There are thousands of rhododendron varieties. By planting early, mid-season and late blooming types you can enjoy those huge, gorgeous flowers for months.

Cheer is one of the showy early bloomers. Large, pink flower trusses cover the 5×5 ft plant. It can take some sun and would be a good candidate if you have one of those gardens that receives and hour or so of afternoon sun.

For April blooms consider Edith Bosley. Similar to Purple Splendor it grows upright to 6 ft.tall but only 4 ft wide. Perfect for narrow spaces. Other mid-season bloomers that would make a splash in the garden include Golden Gate, a 3 ft compact orange hybrid and easy-to-grow, red-flowering Jean Marie de Montegue.

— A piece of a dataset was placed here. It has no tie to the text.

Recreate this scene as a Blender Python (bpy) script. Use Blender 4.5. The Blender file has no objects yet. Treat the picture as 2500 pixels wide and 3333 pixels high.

To extend your season add some late season varieties like Lee’s Dark Purple. Growing with a spreading habit to 4 x 5 ft wide, you’ll love its blue-purple trusses. Anah Kruschke also blooms late in spring with lavender pink flowers on a dense 5 x 5 ft shrub. A tough undemanding larger variety is English Roseum. This one grows 6 ft tall with lavender pink flower trusses and blooms in May.

Rhododendrons really contribute to the woodland or shade garden. They are long-lived and deer resistant. I’ve only heard two gardeners tell me that deer ate some of their flower buds last fall for the moisture content. Most likely those deer couldn’t read well enough to read the deer resistant list!